32c) Da die Gesellschafter selbst nicht klagebefugt waren, war es nicht geboten, die Klageschrift dahingehend auszulegen, dass die Feststellungsbescheide auch von den Gesellschaftern persönlich angefochten wurden. Offensichtlich wurde diese Ansicht - jedenfalls während des noch laufenden Klageverfahrens - auch von dem Prozessbevollmächtigten geteilt.
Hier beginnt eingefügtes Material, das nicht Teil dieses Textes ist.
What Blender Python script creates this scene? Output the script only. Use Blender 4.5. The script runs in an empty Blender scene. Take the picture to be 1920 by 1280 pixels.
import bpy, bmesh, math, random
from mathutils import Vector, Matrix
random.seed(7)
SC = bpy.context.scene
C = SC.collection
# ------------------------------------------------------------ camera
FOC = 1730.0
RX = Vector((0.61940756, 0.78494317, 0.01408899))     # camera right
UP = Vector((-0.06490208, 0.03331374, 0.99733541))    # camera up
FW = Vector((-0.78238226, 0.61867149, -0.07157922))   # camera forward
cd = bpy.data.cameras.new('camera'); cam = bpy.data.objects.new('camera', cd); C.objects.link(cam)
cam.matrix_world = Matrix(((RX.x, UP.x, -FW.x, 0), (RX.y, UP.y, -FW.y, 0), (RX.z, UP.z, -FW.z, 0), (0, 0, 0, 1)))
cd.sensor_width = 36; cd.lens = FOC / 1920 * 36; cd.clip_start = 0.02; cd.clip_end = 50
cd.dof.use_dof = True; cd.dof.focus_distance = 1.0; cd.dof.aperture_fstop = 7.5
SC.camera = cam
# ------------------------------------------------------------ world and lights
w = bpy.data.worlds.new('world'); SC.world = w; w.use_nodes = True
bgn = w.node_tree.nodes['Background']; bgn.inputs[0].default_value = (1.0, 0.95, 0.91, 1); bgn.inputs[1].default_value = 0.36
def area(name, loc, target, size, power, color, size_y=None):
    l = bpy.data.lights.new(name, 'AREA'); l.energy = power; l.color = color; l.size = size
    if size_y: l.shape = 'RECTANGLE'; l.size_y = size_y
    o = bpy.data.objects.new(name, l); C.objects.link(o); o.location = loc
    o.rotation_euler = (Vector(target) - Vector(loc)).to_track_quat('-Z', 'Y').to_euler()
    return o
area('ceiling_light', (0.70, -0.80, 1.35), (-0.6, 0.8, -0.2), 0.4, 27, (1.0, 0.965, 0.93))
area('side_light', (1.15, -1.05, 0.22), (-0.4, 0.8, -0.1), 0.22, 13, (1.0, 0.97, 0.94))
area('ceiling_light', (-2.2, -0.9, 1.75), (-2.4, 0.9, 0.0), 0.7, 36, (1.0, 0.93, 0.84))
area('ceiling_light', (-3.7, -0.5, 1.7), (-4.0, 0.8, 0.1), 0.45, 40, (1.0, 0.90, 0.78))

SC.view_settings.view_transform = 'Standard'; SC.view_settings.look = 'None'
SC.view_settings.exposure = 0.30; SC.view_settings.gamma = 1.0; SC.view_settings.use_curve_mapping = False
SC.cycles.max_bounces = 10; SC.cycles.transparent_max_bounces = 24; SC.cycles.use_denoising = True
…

Denn obwohl sowohl aus dem Trennungsbeschluss als auch aus der Ladung zur mündlichen Verhandlung unmissverständlich hervorging, dass der Senat allein die GbR als Klägerin ansah, hat der Prozessbevollmächtigte vor Schluss der mündlichen Verhandlung in keiner Weise zu erkennen gegeben, dass die Feststellungsbescheide seines Erachtens auch von den Ehegatten persönlich angefochten worden seien. Der erst im Kostenverfahren vorgebrachte Verweis darauf, dass in dem Protokoll der mündlichen Verhandlung an mehreren Stellen von den „Klägern“ (Plural) die Rede sei, führt zu keinem anderen Ergebnis, und zwar schon deshalb nicht, weil es sich bei dieser Bezeichnung angesichts des Umstands, dass im Rubrum des Protokolls ausschließlich die GbR als Klägerin bezeichnet ist, um offenbare Unrichtigkeiten handelt. Hätte der Prozessbevollmächtigte in der mündlichen Verhandlung vorgebracht, dass die Feststellungsbescheide auch von den Ehegatten S. angefochten worden seien, wäre dies im Protokoll vermerkt worden und es hätte zwangsläufig – da die Klage dann teilweise unzulässig gewesen wäre – eine andere Kostenentscheidung getroffen werden müssen.
33d) Die von dem Prozessbevollmächtigten angeführten zivilrechtlichen Entscheidungen und Kommentarstellen, aus denen sich ergeben soll, dass bei Vertretung von Ehegatten stets Mehrvertretungsgebühren entstehen würden, betreffen gänzlich andere Fallgestaltungen und sind für das hiesige Verfahren unbeachtlich.
34II. Das Verfahren ist gerichtsgebührenfrei, da das Gerichtskostengesetz hierfür keinen Gebührentatbestand vorsieht. Soweit sonstige Kosten angefallen sind, sind diese gem. § 135 Abs. 1 FGO von der Erinnerungsführerin zu tragen.